The Breakfast Club

25 Aug

Due to my being broke lately, I’ve been forced to take buses to get to work and back home again.  I had stopped taking them not because I am a snob, but because I am still paranoid from the mugging I experienced a few months ago. If you could see the poor-lit, deserted streets I have to walk on my way home from the bus stop, you’d see why I take cabs.

Anyways, buses make me think about things I would otherwise not think about. Or at least I try not to think about. Sometimes I just listen to music and watch people. I imagine what their lives are like or what they’re thinking about. Other times, when the battery in my MP3 player dies, I spy on people a little. I listen to their conversations and from their words I try to determine what their personality is like. There’s a repetitive element in people’s words: criticism towards everything and everyone.

The other day I was in a class subbing for a co-worker, which  is kind of a dull task at first. But once students get used to you, it gets easier. Sometimes I really hit it off with the group and I end up having a blast with them and terribly missing teaching on daily basis. Last week, it was a complete different experience. I was so eager to have the regular teacher back in the classroom. I couldn’t wait to get out and I think the reason was that the class atmosphere was very uncomfortable. There were very distinct cliques among the students. Come to think of it, there was one big clique against one student. At first, I noticed the annoying student who kept asking questions and I have to say I thought he deserved to be ostracized by his classmates because of his attitude. But then I started thinking, why should he be rejected just because he acts in a different way? I’m no better than anyone else if I agree with this behavior. So what if he asks a million questions? He probably just wants to learn. If it makes him look like a nerd, that’s his freaking problem and no one should have anything to say about it. Is it a crime to act a little different from what you’re expected to? Does being different guarantee the instant rejection of everyone else?

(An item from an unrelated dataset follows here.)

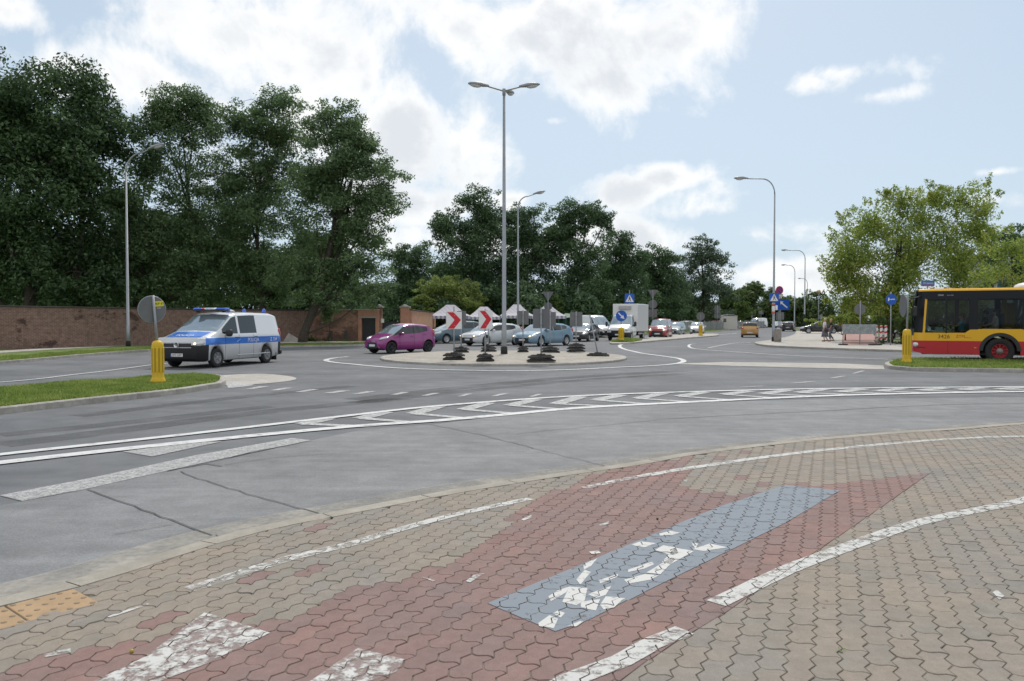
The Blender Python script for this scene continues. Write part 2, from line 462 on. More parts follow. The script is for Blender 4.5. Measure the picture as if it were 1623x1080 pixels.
ribbon_into(mb, P((1122, 552), (1160, 545), (1190, 543)), .12, .0145)
ribbon_into(mb, P((1100, 533), (1150, 530), (1168, 528.5)), .25, .0145)
tag(mb.build('lane_lines', M_line), kind='structure')
mb = MB()
for ax, ay in [(480, 673), (571, 664), (655, 656.6), (735, 650), (809, 643.5), (881, 641), (945, 635), (1011, 632.5), (1077, 629), (1148, 626), (1209, 625), (1266, 623.2), (1330, 621.8), (1391, 620.6), (1457, 619.4), (1520, 618.2), (1583, 617.6)]:
    A = G(ax, ay); U = G(ax + 40, at_px(up_px, ax + 40) + .6); D = G(ax + 76, at_px(lo_px, ax + 76) - 1.2)
    for e, w in ((U, .32), (D, .20)):
        d = (e - A).normalized(); nrm_ = Vector((-d.y, d.x, 0)) * w / 2
        zz = .0105 if e is U else .0125
        mb.add([(q.x, q.y, zz) for q in (A + nrm_, A - nrm_, e - nrm_, e + nrm_)], [(3, 2, 1, 0)] if nrm_.cross(d).z > 0 else [(0, 1, 2, 3)])
tag(mb.build('hatching', M_line_mid), kind='structure')
mb = MB()
def quads(mb, lst, z):
    for q in lst:
        pts = P(*q); ar = sum(pts[i].x * pts[(i + 1) % len(pts)].y - pts[(i + 1) % len(pts)].x * pts[i].y for i in range(len(pts)))
        if ar < 0: pts = pts[::-1]
        mb.add([(p.x, p.y, z) for p in pts], [tuple(range(len(pts)))])
quads(mb, [[(0, 787), (36, 796), (135, 777), (259, 749), (359, 727), (493, 699), (462, 695.6), (311, 723), (145, 759)], [(195, 717), (241, 725), (352, 701), (311, 702)]], .0105)
tag(mb.build('old_stop_line', M_line_worn), kind='structure')
mb = MB()
dash = [[(357, 607), (372, 606), (404, 611), (388, 613.5), (362, 616)]]
for cx, cy, w in [(409, 615.2, 20), (447, 617.6, 20), (488, 620, 20), (535, 622, 24), (578, 623.3, 20), (635, 624.5, 17), (683, 626, 16), (738, 627, 13), (793, 626.6, 15), (850, 627.5, 12)]:
    dash.append([(cx - w, cy + 2.2), (cx - w * .3, cy + 2.0), (cx + w * .9, cy - 2.2), (cx + w * .1, cy - 2.0)])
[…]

I remember when I was 8 or 9 and I begged my mom to get us cable TV in the house. Back then, almost no one had cable in my neighborhood, since it was really expensive. I was able to convince my mom to do it by telling her that I would learn English if she did. That one did turn out to be right and who knew I would make living out of it?  I used to spend most of my free time then watching movies. There was one I remember watching many many times. It was called The Breakfast Club. It was about a group of teenagers who were punished by their principal by spending a day together at theirt school. My command of English was rather scarce in those days, so I had no way of knowing what the actors were saying, I could only guess. However, I didn’t need to understand English to comprehend that all those students were all different from one another. There was the nerd, the queen, the jock, the rebel and the weirdo. All of them represented a very distinct stereotype. Sometimes humans act as if they were like those machines at supermarket used to label products. Always putting an adjective and a price to everything and everyone else. I wonder now and I will always wonder why we have that need to label everything. This world is so full of labelers and it is really sad to realize that this is inherent to our human nature and it is something that will never change.

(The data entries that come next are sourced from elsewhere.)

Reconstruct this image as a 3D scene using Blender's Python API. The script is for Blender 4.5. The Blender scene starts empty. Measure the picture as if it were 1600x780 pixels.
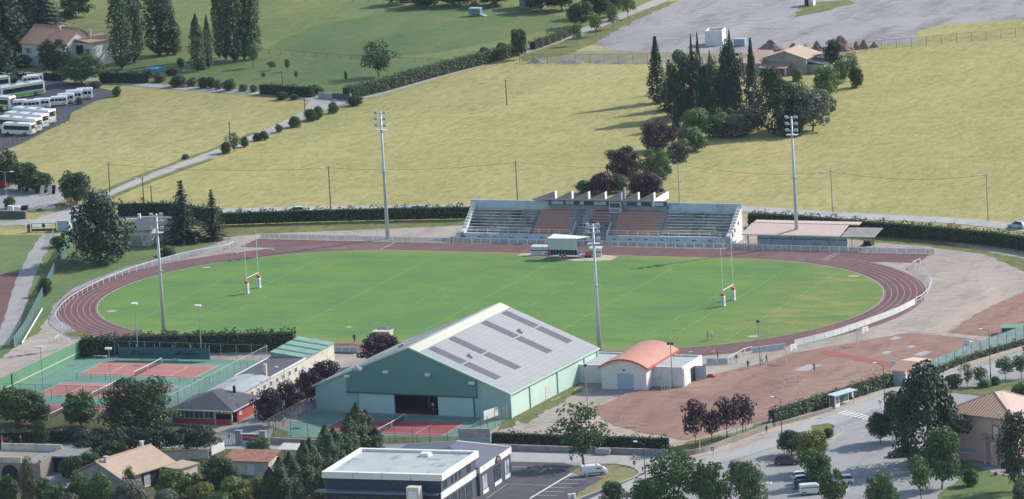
import bpy, bmesh, math, random
from mathutils import Vector, Matrix
rnd = random.Random(7)
PI = math.pi
SC = bpy.context.scene
COL = SC.collection
# ---------------------------------------------------------------- camera (surveyed from the pitch markings)
CF, CX, CY, CZ = 10342.4, 493.317, -1160.175, 252.95
YAW, PIT, ROL = -0.397857, 0.191005, -0.0562566
_f = Vector((math.sin(YAW)*math.cos(PIT), math.cos(YAW)*math.cos(PIT), -math.sin(PIT)))
_r0 = Vector((math.cos(YAW), -math.sin(YAW), 0)); _u0 = _r0.cross(_f)
_r = _r0*math.cos(ROL)+_u0*math.sin(ROL); _u = _u0*math.cos(ROL)-_r0*math.sin(ROL)
CAMP = Vector((CX, CY, CZ))
def at(x, y, z=0.0):                      # survey point: where the sight line of (x, y) meets height z
    d = _f*CF+_r*(x-800)+_u*(390-y)
    t = (z-CZ)/d.z
    p = CAMP+d*t
    return Vector((p.x, p.y, z))
def proj(p):
    d = Vector(p)-CAMP; z = d.dot(_f)
    return 800+CF*d.dot(_r)/z, 390-CF*d.dot(_u)/z
def hgt(x, yb, yt):                       # height of an upright thing with its foot at yb and its top at yt
    g = at(x, yb); lo, hi = 0., 60.
    for _ in range(30):
        m = (lo+hi)/2
        if proj(g+Vector((0, 0, m)))[1] > yt: lo = m
        else: hi = m
    return lo
def hz(p, q):                             # horizontal distance
    return math.hypot(p.x-q.x, p.y-q.y)
def ang(p, q): return math.atan2(q.y-p.y, q.x-p.x)
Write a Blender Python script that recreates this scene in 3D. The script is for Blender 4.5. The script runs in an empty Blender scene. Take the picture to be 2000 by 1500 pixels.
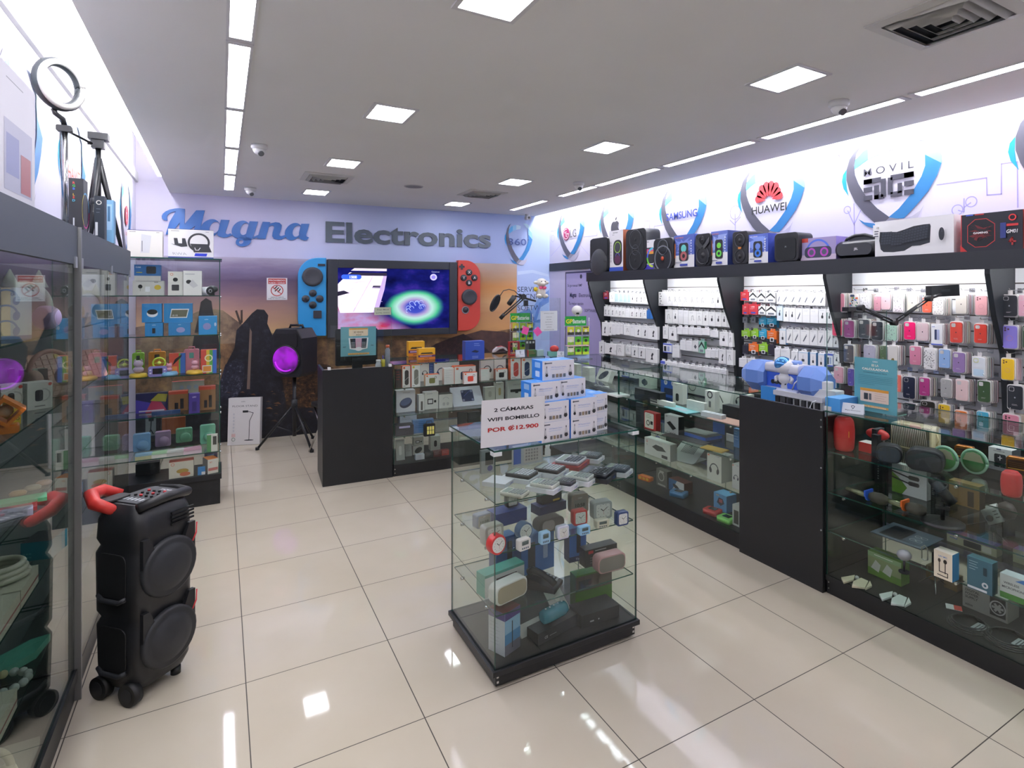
import bpy, math, random
from mathutils import Matrix, Vector

# ---------------------------------------------------------------- camera, world, exposure
S = bpy.context.scene
COL = S.collection
F_PX, CX, CY, YAW = 1131.9, 1111.7, 572.1, -0.5409
CAM = Vector((-0.0917, -5.2623, 1.6831))
cam_data = bpy.data.cameras.new('camera')
cam_data.sensor_width = 36.0
cam_data.lens = 36.0 * F_PX / 2000.0
cam_data.shift_x = 0.5 - CX / 2000.0
cam_data.shift_y = (CY - 750.0) / 2000.0
cam_data.clip_start = 0.02
cam = bpy.data.objects.new('camera', cam_data)
COL.objects.link(cam)
cam.location = CAM
cam.rotation_euler = (math.radians(90), 0, YAW)
S.camera = cam

world = bpy.data.worlds.new('world')
S.world = world
world.use_nodes = True
bg = world.node_tree.nodes['Background']
bg.inputs[0].default_value = (0.82, 0.86, 1.0, 1)
bg.inputs[1].default_value = 0.12

S.view_settings.view_transform = 'Standard'
S.view_settings.look = 'None'
S.view_settings.gamma = 1.0
S.view_settings.use_curve_mapping = False
S.view_settings.exposure = 0.0
S.cycles.transparent_max_bounces = 48
S.cycles.max_bounces = 10
S.cycles.diffuse_bounces = 5
S.cycles.glossy_bounces = 5
S.cycles.use_denoising = True
S.cycles.sample_clamp_indirect = 6.0
S.cycles.caustics_reflective = False
S.cycles.caustics_refractive = False
PANEL_W, COVE_W, SLOT_W, BAY_W = 27.0, 62.0, 22.0, 60.0     # lamp strengths

random.seed(7)
R = math.radians
PI = math.pi

# ---------------------------------------------------------------- rays through the photograph's pixels
FW = Vector((math.sin(-YAW), math.cos(-YAW), 0)); RT = Vector((math.cos(-YAW), -math.sin(-YAW), 0))
def ray(u, v): return FW + RT * ((u - CX) / F_PX) + Vector((0, 0, -(v - CY) / F_PX))
def onz(u, v, z): d = ray(u, v); return CAM + d * ((z - CAM.z) / d.z)
def onx(u, v, x): d = ray(u, v); return CAM + d * ((x - CAM.x) / d.x)
def ony(u, v, y): d = ray(u, v); return CAM + d * ((y - CAM.y) / d.y)
def onplane(u, v, p, n): d = ray(u, v); return CAM + d * ((Vector(p) - CAM).dot(n) / d.dot(n))
def depth(p): return (Vector(p) - CAM).dot(FW)
def ppm(p): return depth(p) / F_PX                    # metres per pixel at a point

# ---------------------------------------------------------------- materials
def lin(h):
    if not isinstance(h, str): return (*h, 1)
    h = h.lstrip('#'); o = []
    for i in (0, 2, 4):
        c = int(h[i:i + 2], 16) / 255
        o.append(c / 12.92 if c <= .04045 else ((c + .055) / 1.055) ** 2.4)
    return (*o, 1)
_mats = {}
def C(h, rough=.45, metal=0.0, spec=.5, emit=0.0, name=None):
    """A plain surface of one colour."""
    k = (h, rough, metal, spec, emit)
    if k in _mats: return _mats[k]
    m = bpy.data.materials.new(name or 'surface_' + str(h).strip('#'))
    m.use_nodes = True
    b = m.node_tree.nodes['Principled BSDF']
    b.inputs['Base Color'].default_value = lin(h)
    b.inputs['Roughness'].default_value = rough
    b.inputs['Metallic'].default_value = metal
    b.inputs['Specular IOR Level'].default_value = spec
    if emit:
        b.inputs['Emission Color'].default_value = lin(h); b.inputs['Emission Strength'].default_value = emit
    _mats[k] = m
    return m
def nodes_mat(name):
    m = bpy.data.materials.new(name); m.use_nodes = True
    nt = m.node_tree
    return m, nt, nt.nodes['Principled BSDF']
def N(nt, t, **kw):
    n = nt.nodes.new(t)
    for k, v in kw.items():
        if k.startswith('i_'):
            key = k[2:]
            n.inputs[int(key) if key.isdigit() else key].default_value = v
        else: setattr(n, k, v)
    return n
def ramp(nt, stops, interp='LINEAR'):
    n = nt.nodes.new('ShaderNodeValToRGB'); cr = n.color_ramp; cr.interpolation = interp
    while len(cr.elements) < len(stops): cr.elements.new(.5)
    for e, (p, c) in zip(cr.elements, stops): e.position = p; e.color = lin(c)
    return n
def glass(name, tint, rough=0.0, ior=1.5):
    m = bpy.data.materials.new(name); m.use_nodes = True
    nt = m.node_tree; nt.nodes.clear()
    out = N(nt, 'ShaderNodeOutputMaterial'); mix = N(nt, 'ShaderNodeMixShader')
    tr = N(nt, 'ShaderNodeBsdfTransparent'); tr.inputs[0].default_value = (*tint, 1)
    gl = N(nt, 'ShaderNodeBsdfGlossy'); gl.inputs['Roughness'].default_value = rough
    fr = N(nt, 'ShaderNodeFresnel'); fr.inputs[0].default_value = ior
    geo = N(nt, 'ShaderNodeNewGeometry'); flip = N(nt, 'ShaderNodeVectorMath', operation='SCALE')
    # the same reflection from either side of a sheet
    mul = N(nt, 'ShaderNodeMath', operation='MULTIPLY'); mul.inputs[1].default_value = -2.0
    add = N(nt, 'ShaderNodeMath', operation='ADD'); add.inputs[1].default_value = 1.0
    lw = N(nt, 'ShaderNodeVectorMath', operation='DOT_PRODUCT')
    nt.links.new(geo.outputs['Incoming'], lw.inputs[0]); nt.links.new(geo.outputs['Normal'], lw.inputs[1])
    ab = N(nt, 'ShaderNodeMath', operation='ABSOLUTE'); nt.links.new(lw.outputs['Value'], ab.inputs[0])
    one = N(nt, 'ShaderNodeMath', operation='SUBTRACT'); one.inputs[0].default_value = 1.0; nt.links.new(ab.outputs[0], one.inputs[1])
    pw = N(nt, 'ShaderNodeMath', operation='POWER'); pw.inputs[1].default_value = 5.0; nt.links.new(one.outputs[0], pw.inputs[0])
    f0 = ((ior - 1) / (ior + 1)) ** 2
    sc = N(nt, 'ShaderNodeMath', operation='MULTIPLY_ADD'); sc.inputs[1].default_value = 1 - f0; sc.inputs[2].default_value = f0
    nt.links.new(pw.outputs[0], sc.inputs[0])
    for n in (fr, flip, mul, add): nt.nodes.remove(n)
    nt.links.new(sc.outputs[0], mix.inputs[0]); nt.links.new(tr.outputs[0], mix.inputs[1]); nt.links.new(gl.outputs[0], mix.inputs[2])
    nt.links.new(mix.outputs[0], out.inputs[0])
    return m
GLASS = glass('clear_green_glass', (.955, .985, .968))
GLASS_L = glass('cabinet_glass', (.94, .97, .95))
WRAP = glass('clear_wrap', (.9, .9, .91), .12)
GEDGE = C('1d4a40', .15, name='glass_edge')
GEDGE2 = C('86b7a6', .2, name='glass_edge_light')
BLACK = C('16181b', .42, name='black_laminate')
INK = C('1c1d20', .5); WHITE = C('e9e9ea', .45); GREY = C('9a9da0', .5); CHROME = C('c8c8c8', .18, 1.0)
DKPL = C('17191c', .38); DKPL2 = C('25282c', .55)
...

2 Responses to “The Breakfast Club”

  1. Gabriel August 25, 2009 at 12:53 pm #

    Dear Mr. Vernon, we accept the fact that we had to sacrifice a whole Saturday in detention for whatever it was we did wrong, but we think you’re crazy to make us write an essay telling you who we think we are. You see us as you want to see us… In the simplest terms and the most convenient definitions. But what we found out is that each one of us is a brain…Brian Johnson
    …and an athlete
    …and a basket case
    …a princess
    …and a criminal

    Does that answer your question?… Sincerely yours, the Breakfast Club.

  2. Gabriel August 25, 2009 at 12:55 pm #

    Oh…and people assign labels to allow us to hold so much information in our brains. It’s like using metadata to tag your music and photos. it helps in the data retrieval process. Imagine if all your MP3’s were in a single folder. how long would it take to find the song you’re looking for? So we create sub-folders, groups, labels to make recall easier.
    It can be harmful, but without it…we wouldn’t know much of anything.